Monday, November 01, 2010

DTN News: India Welcoming But Wary Of Obama

DTN News: India Welcoming But Wary Of Obama
* Some fear U.S. opportunities could bring expectations of acquiescence
Source: By Jonathan Manthorpe, Vancouver Sun October 31, 2010 9:03 PM
(NSI News Source Info) KOTTAKKAL, Kerala, India - November 1, 2010: As India prepares to welcome U.S. President Barack Obama later this week, there is a lurking suspicion that the enormous opportunities presented by growing commercial and political ties with the United States may also be a trap.
Very many Indians brought up on the policies of Moscow-leaning non-alignment of the past century are apprehensive that increasing trade, investment and military ties with the U.S. carry the price of becoming an instrument of Washington’s foreign policy.

That is probably a demonstration of excessive sensitivity, but viewed from India there are good reasons not to be easily seduced by Washington’s clear desire for improving relations first mooted by former president George W. Bush in 2006.

Those overtures led to the 2008 agreement between Washington and New Delhi to regularize India’s nuclear program. India had been held at arm’s length by many countries, including Canada, because of its 1972 development of nuclear weapons, its bomb test in 1999 and its refusal to join the international nuclear regulation regime.

That has now been finessed with Washington’s help. India has been accepted into the club of countries with civilian nuclear programs, while eyes are carefully averted from its weapons program.

But there was much opposition to this deal within India. Opponents argued it might lead to India becoming an instrument of American foreign policy and even give Washington a veto over India’s nuclear weapons.

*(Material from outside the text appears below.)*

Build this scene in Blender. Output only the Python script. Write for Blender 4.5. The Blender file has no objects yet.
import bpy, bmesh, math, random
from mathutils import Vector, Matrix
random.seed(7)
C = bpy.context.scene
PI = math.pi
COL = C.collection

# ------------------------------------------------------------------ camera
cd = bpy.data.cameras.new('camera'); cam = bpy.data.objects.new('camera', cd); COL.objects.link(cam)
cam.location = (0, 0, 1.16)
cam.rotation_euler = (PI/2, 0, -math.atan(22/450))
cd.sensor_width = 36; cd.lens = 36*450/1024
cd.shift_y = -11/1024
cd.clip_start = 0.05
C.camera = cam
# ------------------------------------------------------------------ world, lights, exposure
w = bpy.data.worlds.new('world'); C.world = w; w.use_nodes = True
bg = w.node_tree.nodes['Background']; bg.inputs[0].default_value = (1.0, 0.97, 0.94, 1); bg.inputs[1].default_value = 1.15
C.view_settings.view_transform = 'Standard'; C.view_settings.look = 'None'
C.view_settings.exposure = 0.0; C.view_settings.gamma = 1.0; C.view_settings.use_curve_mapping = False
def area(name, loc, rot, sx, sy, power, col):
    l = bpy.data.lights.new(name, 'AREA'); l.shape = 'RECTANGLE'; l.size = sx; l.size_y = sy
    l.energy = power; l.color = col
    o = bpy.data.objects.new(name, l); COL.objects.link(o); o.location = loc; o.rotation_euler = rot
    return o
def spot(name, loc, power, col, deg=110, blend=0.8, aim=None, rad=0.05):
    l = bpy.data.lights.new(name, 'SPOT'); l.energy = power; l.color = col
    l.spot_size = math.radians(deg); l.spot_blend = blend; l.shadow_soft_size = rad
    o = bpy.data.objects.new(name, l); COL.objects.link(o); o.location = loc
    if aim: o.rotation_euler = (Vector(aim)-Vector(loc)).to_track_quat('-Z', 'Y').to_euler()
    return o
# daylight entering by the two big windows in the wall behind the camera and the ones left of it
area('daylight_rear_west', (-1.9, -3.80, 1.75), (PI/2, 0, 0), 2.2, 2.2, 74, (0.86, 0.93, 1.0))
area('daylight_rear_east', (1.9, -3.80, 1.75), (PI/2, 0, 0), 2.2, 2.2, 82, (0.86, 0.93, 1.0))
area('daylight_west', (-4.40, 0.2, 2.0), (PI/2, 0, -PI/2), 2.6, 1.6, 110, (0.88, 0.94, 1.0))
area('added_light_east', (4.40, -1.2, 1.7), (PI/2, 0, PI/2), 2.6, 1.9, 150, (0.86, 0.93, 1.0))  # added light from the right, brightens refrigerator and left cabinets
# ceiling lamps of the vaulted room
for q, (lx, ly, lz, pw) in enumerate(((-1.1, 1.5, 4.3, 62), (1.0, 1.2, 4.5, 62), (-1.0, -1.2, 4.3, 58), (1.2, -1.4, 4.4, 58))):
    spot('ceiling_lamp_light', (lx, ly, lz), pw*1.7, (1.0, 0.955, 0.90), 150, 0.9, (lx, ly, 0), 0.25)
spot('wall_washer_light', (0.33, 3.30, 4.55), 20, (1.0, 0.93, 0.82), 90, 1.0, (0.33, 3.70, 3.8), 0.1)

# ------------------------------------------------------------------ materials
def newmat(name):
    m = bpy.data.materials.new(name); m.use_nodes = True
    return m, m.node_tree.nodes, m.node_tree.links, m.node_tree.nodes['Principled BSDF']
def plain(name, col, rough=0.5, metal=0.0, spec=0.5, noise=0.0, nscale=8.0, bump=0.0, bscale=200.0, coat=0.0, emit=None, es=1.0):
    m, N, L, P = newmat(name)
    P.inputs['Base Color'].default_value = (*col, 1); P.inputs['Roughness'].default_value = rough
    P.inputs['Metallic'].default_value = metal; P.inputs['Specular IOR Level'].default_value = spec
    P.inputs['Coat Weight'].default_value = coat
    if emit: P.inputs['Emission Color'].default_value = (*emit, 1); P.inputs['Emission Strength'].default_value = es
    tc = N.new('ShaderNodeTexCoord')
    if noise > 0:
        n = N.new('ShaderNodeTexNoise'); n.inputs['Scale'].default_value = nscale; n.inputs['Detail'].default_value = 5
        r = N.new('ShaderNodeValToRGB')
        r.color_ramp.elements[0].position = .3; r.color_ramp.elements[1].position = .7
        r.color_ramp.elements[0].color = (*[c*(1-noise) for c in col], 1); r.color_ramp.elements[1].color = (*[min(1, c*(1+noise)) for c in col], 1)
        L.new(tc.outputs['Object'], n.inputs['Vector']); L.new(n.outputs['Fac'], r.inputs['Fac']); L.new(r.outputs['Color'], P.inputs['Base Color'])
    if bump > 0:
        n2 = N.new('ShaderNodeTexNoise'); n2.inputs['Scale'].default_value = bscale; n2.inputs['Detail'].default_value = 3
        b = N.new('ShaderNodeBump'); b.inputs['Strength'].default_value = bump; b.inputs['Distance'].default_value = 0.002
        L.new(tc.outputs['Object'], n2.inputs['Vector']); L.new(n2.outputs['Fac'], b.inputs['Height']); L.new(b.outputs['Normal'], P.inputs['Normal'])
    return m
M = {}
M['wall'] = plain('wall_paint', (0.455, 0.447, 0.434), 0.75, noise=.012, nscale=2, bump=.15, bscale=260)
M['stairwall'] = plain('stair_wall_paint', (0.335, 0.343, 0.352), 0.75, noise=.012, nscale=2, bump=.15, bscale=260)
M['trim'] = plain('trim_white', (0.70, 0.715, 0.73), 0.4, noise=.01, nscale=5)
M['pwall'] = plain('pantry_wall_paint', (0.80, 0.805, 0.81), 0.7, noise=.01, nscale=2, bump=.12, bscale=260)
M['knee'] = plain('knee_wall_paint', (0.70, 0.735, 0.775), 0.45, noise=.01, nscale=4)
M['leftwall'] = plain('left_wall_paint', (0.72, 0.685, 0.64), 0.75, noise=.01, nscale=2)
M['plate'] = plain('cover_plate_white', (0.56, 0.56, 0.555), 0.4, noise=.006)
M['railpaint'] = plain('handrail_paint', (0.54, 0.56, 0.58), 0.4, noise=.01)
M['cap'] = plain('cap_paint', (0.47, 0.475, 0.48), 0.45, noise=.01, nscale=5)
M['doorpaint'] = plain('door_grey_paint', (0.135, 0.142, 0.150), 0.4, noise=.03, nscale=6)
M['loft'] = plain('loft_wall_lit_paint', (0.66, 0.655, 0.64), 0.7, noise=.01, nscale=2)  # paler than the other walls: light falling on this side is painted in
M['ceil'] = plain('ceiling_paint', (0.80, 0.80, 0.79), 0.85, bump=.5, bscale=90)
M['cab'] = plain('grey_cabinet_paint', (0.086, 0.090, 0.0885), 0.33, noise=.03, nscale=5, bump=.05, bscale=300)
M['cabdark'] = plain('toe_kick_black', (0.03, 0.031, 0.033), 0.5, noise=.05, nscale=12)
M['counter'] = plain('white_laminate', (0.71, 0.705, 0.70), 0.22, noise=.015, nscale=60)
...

An outstanding issue is that India remains excluded from the Nuclear Suppliers Group because of its refusal on philosophical grounds to sign the nuclear non-proliferation treaty.

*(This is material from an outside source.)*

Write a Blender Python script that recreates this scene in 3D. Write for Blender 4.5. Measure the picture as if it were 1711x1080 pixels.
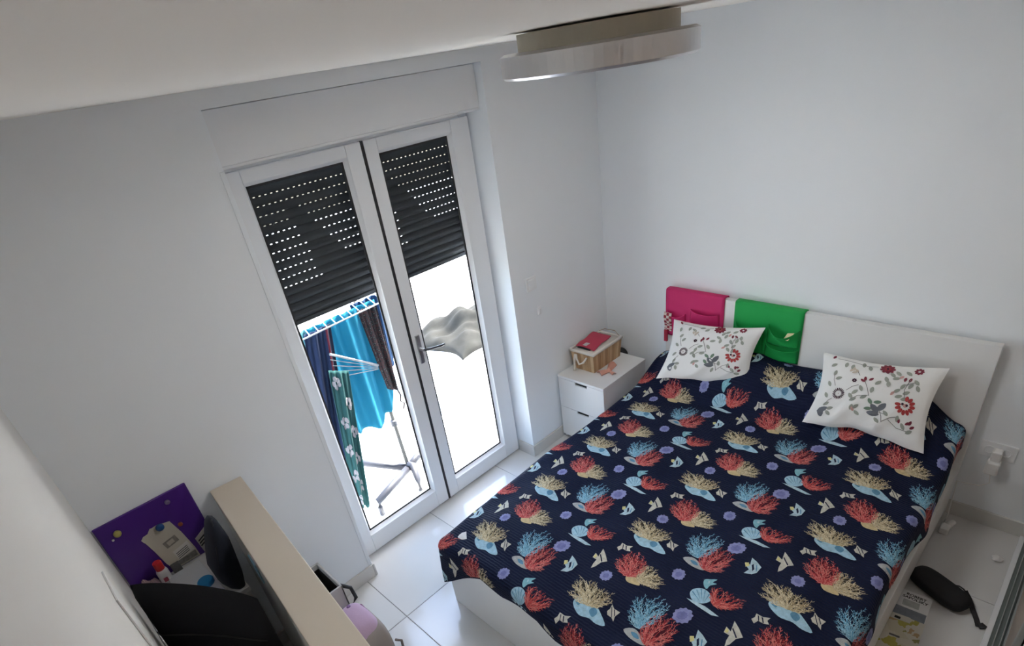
import bpy, bmesh, math, random
from mathutils import Vector, Matrix
from mathutils.geometry import tessellate_polygon
random.seed(7)
SC = bpy.context.scene
COL = SC.collection
for o in list(bpy.data.objects): bpy.data.objects.remove(o)

# ---------------------------------------------------------------- camera
cd = bpy.data.cameras.new('camera'); cam = bpy.data.objects.new('camera', cd); COL.objects.link(cam)
cd.sensor_width = 36.0; cd.lens = 960.4062 / 1711 * 36
cd.shift_x = 11.5673 / 1711; cd.shift_y = 159.5189 / 1711
cd.clip_start = 0.01
cam.location = (-3.0981, -2.3735, 2.3845)
cam.rotation_euler = (Matrix.Rotation(-0.6996, 3, 'Z') @ Matrix.Rotation(1.0083, 3, 'X') @ Matrix.Rotation(-0.1647, 3, 'Z')).to_euler()
SC.camera = cam
# ---------------------------------------------------------------- sky, sun, exposure
SC.view_settings.view_transform = 'Standard'; SC.view_settings.look = 'None'
SC.view_settings.gamma = 1.0; SC.view_settings.use_curve_mapping = False
SC.view_settings.exposure = 2.84
SC.cycles.max_bounces = 16; SC.cycles.diffuse_bounces = 12; SC.cycles.transparent_max_bounces = 16
w = bpy.data.worlds.new('world'); SC.world = w; w.use_nodes = True
nt = w.node_tree; bg = nt.nodes['Background']
sky = nt.nodes.new('ShaderNodeTexSky'); sky.sky_type = 'NISHITA'; sky.sun_disc = False
sky.sun_elevation = math.radians(58); sky.sun_rotation = math.radians(90); sky.air_density = 1.0; sky.dust_density = 2.0
nt.links.new(sky.outputs[0], bg.inputs[0]); bg.inputs[1].default_value = 0.30
sd = bpy.data.lights.new('sun', 'SUN'); sd.energy = 5.0; sd.angle = math.radians(0.6); sd.color = (1, .95, .87)
so = bpy.data.objects.new('sun', sd); COL.objects.link(so); so.location = (3, 2, 6)
so.rotation_euler = Vector((.5, .03, .85)).to_track_quat('Z', 'Y').to_euler()
pl = bpy.data.lights.new('door_daylight_portal', 'AREA'); pl.shape = 'RECTANGLE'; pl.size = 1.3; pl.size_y = 2.1
pl.cycles.is_portal = True
po = bpy.data.objects.new('door_daylight_portal', pl); COL.objects.link(po)
po.location = (-1.565, .34, 1.07); po.rotation_euler = (-math.pi / 2, 0, 0)

# ---------------------------------------------------------------- helpers
ORG = {}
def V(*a): return Vector(a)
def mat(name, col, rough=.5, metal=0.0, bump=0.0, bscale=60.0, var=0.0, vscale=6.0, trans=0.0, spec=.5, coat=0.0, sheen=0.0):
    m = bpy.data.materials.new(name); m.use_nodes = True
    t = m.node_tree; b = t.nodes['Principled BSDF']
    b.inputs['Base Color'].default_value = (*col, 1); b.inputs['Roughness'].default_value = rough
    b.inputs['Metallic'].default_value = metal; b.inputs['Specular IOR Level'].default_value = spec
    b.inputs['Coat Weight'].default_value = coat; b.inputs['Sheen Weight'].default_value = sheen
    tc = t.nodes.new('ShaderNodeTexCoord')
    if var > 0:
        n = t.nodes.new('ShaderNodeTexNoise'); n.inputs['Scale'].default_value = vscale; n.inputs['Detail'].default_value = 4
        r = t.nodes.new('ShaderNodeMapRange'); r.inputs[3].default_value = 1 - var; r.inputs[4].default_value = 1 + var
        x = t.nodes.new('ShaderNodeMixRGB'); x.blend_type = 'MULTIPLY'; x.inputs[0].default_value = 1; x.inputs[1].default_value = (*col, 1)
        t.links.new(tc.outputs['Object'], n.inputs['Vector']); t.links.new(n.outputs['Fac'], r.inputs[0])
        t.links.new(r.outputs[0], x.inputs[2]); t.links.new(x.outputs[0], b.inputs['Base Color'])
    if bump > 0:
        n = t.nodes.new('ShaderNodeTexNoise'); n.inputs['Scale'].default_value = bscale; n.inputs['Detail'].default_value = 5
        u = t.nodes.new('ShaderNodeBump'); u.inputs['Strength'].default_value = bump; u.inputs['Distance'].default_value = .004
        t.links.new(tc.outputs['Object'], n.inputs['Vector']); t.links.new(n.outputs['Fac'], u.inputs['Height'])
        t.links.new(u.outputs[0], b.inputs['Normal'])
    if trans > 0:
        tr = t.nodes.new('ShaderNodeBsdfTranslucent'); tr.inputs[0].default_value = (*col, 1)
        mx = t.nodes.new('ShaderNodeMixShader'); mx.inputs[0].default_value = trans
        out = t.nodes['Material Output']
        t.links.new(b.outputs[0], mx.inputs[1]); t.links.new(tr.outputs[0], mx.inputs[2]); t.links.new(mx.outputs[0], out.inputs[0])
    return m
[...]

To try to get around that, Indian Prime Minister Manmohan Singh last week gave the nod to his government’s signing the Convention on Supplementary Compensation for Nuclear Damage. This brings Indian domestic legislation governing the nuclear industry in line with international norms.

Indians will undoubtedly be looking for some words of support for this initiative from Obama, who is due to arrive on Saturday for a four-day visit to Mumbai and New Delhi.

In the same vein, Indian ears will be pricked for the nuances around whatever the president has to say about two other questions of special interest.

One is Pakistan, with which India has an antagonistic relationship that has three times spilled over into war. Both now have nuclear weapons.

The other is China. While many Indian leaders are just as concerned as the Obama administration is about Beijing’s increasingly militant insistence on the legitimacy of ancient territorial claims, they are not prepared to unconditionally join Washington in a policy of containing China.

Indian political leaders and opinion-makers don’t feel confident they understand American policy toward Pakistan, which is a haven for insurgents fighting NATO troops in neighbouring Afghanistan.

There is a widespread belief in India that in providing military and other support for the Islamabad government of President Asif Ali Zardari, Washington is bolstering India’s potential enemy and not putting enough pressure on the Pakistan administration to confront its many Islamic militant organizations.

Obama plans to make a highly symbolic gesture which may go some way toward dispelling these concerns.

He is due to visit the restored Taj Hotel in Mumbai, which was at the centre of the 2008 attack on the city by terrorists based in Pakistan. He will undoubtedly say that the Mumbai attacks give India and the U.S. common cause in the struggle against terrorism.

Mumbai will also be the scene for a major business and investment drive involving the 200-or-so American corporate representatives taking advantage of the Obama visit.

But here, too, military matters are front and centre.

India is one of the world’s largest arms importers and has earmarked more than $30 billion, over the next five years, to replace aging equipment, mostly of Soviet vintage.

Boeing is lining up to try to persuade India to spend $4.5 billion for 10 new C-17 transport planes. In addition, both Boeing and Lockheed Martin are in the running against France, Russia, Sweden and producers of the Eurofighter to fill India’s $11-billion order for 126 fighter aircraft.

New Delhi is also hoping that its efforts to regularize its nuclear industry will convince Obama it’s time for Washington to drop the embargo on transferring technology with military uses that was imposed after India’s 1999 test of nuclear weapons.

After India, Obama is going to make his twice-postponed visit to Indonesia, where he lived for four years as a boy, and then it’s on to the G20 summit in South Korea before ending his Asia swing with a visit to Japan.